Computing the Fourier transform of $\cos(x/2)$

Question

How can I prove that $\int_{-\pi}^{\pi} \cos(x/2)e^{ixt} dx=\frac{4\cos(\pi t)}{1-4t^2}$?

Answer 1

You can utilize the exponential form of the cosine to combine exponentials

$$\begin{align}\int_{-\pi}^\pi \cos(\frac{x}{2})e^{ixt}dx&=\frac{1}{2}\int_{-\pi}^\pi (e^{\frac{ix}{2}}+e^{-\frac{ix}{2}})e^{ixt}dx\\ \\ &=\frac{1}{2}\int_{-\pi}^\pi e^{ix(t+\frac{1}{2})}dx+\frac{1}{2}\int_{-\pi}^\pi e^{ix(t-\frac{1}{2})}dx\\ \\ &=\frac{1}{2}\left(\frac{e^{i\pi(t+\frac{1}{2})}-e^{-i\pi(t+\frac{1}{2})}}{i(t+\frac{1}{2})}+\frac{e^{i\pi(t-\frac{1}{2})}-e^{-i\pi(t-\frac{1}{2})}}{i(t-\frac{1}{2})}\right)\end{align}$$ Adding the two terms together inside and using the exponential definition of the cosine again yields the answer.

Answer 2

By parts, as hinted by @projectilemotion.

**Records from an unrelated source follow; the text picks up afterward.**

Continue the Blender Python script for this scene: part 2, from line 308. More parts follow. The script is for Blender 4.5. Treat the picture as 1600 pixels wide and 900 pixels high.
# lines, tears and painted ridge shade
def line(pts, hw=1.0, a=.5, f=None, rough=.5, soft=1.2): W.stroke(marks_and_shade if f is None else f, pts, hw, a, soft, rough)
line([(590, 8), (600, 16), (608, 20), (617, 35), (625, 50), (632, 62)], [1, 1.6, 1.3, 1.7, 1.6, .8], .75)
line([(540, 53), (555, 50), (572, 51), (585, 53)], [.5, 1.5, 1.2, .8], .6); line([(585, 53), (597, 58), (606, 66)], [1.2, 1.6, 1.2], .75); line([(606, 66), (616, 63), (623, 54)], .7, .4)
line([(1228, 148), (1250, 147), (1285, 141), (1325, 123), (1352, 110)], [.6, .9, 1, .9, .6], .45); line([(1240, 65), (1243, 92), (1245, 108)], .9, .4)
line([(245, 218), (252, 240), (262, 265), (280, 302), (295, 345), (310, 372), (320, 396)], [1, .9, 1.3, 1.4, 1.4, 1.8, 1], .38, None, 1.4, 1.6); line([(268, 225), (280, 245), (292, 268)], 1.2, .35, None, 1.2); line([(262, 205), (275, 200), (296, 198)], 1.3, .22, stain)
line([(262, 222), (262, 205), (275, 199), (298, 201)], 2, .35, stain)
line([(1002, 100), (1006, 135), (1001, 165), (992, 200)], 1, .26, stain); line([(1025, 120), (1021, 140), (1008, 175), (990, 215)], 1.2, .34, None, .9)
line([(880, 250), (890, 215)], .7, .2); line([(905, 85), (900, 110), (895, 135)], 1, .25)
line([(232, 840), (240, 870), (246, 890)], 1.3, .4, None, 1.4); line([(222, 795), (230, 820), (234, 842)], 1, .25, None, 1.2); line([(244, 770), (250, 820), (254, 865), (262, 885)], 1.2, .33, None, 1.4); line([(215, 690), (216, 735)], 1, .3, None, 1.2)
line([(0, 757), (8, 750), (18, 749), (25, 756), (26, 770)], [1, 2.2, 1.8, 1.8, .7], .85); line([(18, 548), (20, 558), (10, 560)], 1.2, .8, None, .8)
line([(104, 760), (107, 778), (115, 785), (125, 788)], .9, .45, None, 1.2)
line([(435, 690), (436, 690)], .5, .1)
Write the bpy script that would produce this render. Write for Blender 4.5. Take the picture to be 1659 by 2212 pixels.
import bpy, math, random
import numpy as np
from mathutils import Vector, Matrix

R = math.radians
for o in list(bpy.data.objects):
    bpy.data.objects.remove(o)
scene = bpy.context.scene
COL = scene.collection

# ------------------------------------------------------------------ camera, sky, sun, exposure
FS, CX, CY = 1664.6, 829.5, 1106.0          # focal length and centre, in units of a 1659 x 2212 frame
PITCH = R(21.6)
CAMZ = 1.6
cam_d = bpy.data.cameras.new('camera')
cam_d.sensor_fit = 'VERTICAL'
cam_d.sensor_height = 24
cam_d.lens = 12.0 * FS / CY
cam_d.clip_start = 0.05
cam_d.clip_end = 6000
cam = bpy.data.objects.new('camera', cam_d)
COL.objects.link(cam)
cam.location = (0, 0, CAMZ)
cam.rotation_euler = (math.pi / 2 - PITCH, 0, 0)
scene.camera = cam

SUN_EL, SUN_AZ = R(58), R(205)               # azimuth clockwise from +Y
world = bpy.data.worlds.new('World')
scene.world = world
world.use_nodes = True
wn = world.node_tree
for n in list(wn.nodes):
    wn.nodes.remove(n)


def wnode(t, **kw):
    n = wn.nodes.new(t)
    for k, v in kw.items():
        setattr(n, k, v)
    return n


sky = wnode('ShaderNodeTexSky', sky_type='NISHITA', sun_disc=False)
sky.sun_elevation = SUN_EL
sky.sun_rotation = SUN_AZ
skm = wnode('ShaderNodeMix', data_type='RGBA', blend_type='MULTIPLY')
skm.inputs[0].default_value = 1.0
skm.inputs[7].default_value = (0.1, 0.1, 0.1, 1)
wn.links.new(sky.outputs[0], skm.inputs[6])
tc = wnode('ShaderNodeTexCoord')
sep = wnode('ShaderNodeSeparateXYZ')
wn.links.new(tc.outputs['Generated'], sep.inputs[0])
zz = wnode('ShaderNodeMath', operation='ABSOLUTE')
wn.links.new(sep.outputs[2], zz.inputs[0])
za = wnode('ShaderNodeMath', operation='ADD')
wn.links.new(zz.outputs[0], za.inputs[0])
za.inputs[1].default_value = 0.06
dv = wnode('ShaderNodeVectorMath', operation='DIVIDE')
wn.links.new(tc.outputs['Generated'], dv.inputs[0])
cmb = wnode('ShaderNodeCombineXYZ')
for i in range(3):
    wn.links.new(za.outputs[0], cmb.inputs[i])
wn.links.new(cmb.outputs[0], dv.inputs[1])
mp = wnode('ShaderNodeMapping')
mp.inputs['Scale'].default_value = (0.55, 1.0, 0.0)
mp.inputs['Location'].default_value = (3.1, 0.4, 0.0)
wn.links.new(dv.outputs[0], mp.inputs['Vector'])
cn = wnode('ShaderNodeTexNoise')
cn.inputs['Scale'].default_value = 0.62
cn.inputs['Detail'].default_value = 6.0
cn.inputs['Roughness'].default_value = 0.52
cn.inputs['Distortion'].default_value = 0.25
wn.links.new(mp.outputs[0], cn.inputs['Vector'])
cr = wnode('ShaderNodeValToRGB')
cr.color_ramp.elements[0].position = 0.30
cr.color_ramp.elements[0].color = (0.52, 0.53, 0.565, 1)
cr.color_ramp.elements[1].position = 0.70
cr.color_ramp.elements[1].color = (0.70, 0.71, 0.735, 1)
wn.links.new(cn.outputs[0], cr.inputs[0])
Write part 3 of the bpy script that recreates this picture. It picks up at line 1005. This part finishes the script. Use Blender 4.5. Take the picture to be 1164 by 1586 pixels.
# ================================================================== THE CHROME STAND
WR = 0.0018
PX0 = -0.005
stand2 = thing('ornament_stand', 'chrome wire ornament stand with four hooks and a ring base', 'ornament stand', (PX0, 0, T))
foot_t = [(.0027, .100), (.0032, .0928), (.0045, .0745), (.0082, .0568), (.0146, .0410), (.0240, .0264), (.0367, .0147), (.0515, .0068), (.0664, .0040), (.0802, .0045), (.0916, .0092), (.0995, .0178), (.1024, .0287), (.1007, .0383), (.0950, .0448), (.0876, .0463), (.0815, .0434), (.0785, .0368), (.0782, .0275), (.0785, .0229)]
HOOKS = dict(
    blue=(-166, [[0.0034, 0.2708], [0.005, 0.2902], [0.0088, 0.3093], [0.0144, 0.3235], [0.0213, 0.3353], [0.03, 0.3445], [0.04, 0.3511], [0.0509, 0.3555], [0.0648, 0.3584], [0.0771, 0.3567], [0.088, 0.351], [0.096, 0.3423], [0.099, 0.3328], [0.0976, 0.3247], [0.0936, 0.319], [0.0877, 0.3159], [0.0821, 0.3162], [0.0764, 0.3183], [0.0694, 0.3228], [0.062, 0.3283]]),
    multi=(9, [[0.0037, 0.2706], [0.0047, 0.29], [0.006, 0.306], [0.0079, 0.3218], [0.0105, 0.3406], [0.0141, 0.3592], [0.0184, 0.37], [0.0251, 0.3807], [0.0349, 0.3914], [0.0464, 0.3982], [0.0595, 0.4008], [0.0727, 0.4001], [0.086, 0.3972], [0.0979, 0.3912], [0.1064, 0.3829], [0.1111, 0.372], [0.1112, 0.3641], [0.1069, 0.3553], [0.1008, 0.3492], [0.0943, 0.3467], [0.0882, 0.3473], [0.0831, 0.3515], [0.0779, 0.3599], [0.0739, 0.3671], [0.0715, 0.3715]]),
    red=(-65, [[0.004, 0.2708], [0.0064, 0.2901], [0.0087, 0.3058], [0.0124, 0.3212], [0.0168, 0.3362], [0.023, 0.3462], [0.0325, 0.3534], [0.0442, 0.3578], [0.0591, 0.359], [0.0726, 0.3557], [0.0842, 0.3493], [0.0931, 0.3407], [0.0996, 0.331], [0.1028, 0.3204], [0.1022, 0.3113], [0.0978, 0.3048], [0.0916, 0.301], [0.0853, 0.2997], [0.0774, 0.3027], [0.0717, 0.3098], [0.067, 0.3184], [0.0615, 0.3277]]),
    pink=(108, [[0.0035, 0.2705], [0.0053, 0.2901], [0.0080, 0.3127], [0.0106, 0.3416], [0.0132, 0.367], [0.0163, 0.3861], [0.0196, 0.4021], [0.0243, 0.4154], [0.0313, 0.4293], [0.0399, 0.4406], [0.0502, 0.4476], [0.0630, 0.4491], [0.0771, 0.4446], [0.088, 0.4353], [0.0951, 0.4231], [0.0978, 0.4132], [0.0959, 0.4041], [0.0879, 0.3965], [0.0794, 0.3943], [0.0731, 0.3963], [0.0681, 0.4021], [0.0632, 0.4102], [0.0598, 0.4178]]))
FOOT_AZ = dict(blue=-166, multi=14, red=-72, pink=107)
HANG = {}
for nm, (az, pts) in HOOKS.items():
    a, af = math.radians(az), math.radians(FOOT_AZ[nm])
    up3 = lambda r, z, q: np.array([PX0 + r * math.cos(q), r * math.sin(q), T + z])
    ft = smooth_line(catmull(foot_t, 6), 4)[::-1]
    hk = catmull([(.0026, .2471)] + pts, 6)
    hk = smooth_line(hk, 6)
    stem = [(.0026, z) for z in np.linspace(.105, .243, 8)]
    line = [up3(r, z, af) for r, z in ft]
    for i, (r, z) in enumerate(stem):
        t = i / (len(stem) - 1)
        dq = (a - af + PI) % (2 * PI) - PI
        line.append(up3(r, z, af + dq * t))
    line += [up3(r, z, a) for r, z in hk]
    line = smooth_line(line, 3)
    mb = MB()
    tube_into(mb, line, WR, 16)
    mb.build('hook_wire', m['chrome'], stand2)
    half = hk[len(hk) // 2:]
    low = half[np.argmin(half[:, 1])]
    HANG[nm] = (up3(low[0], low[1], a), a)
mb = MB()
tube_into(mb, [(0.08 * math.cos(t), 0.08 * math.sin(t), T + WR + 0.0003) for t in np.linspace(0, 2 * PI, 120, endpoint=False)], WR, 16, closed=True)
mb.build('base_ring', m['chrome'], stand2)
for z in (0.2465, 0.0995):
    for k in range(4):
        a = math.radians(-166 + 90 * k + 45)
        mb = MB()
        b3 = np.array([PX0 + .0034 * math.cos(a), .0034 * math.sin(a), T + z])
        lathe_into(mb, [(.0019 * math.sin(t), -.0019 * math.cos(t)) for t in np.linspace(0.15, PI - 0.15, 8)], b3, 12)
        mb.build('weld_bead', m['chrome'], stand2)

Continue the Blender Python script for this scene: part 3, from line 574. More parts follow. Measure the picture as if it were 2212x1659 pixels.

$$I=\int\cos\frac x2e^{ixt}dx=2\sin\frac x2e^{ixt}-i2t\int\sin\frac x2e^{ixt}dx \\=2\sin\frac x2e^{ixt}+i2t\cos\frac x2e^{ixt}dx+4t^2I.$$

When integrating from $-\pi$ to $\pi$, the first term equals

$$2(e^{ixt}+e^{-ixt})$$ and the second vanishes.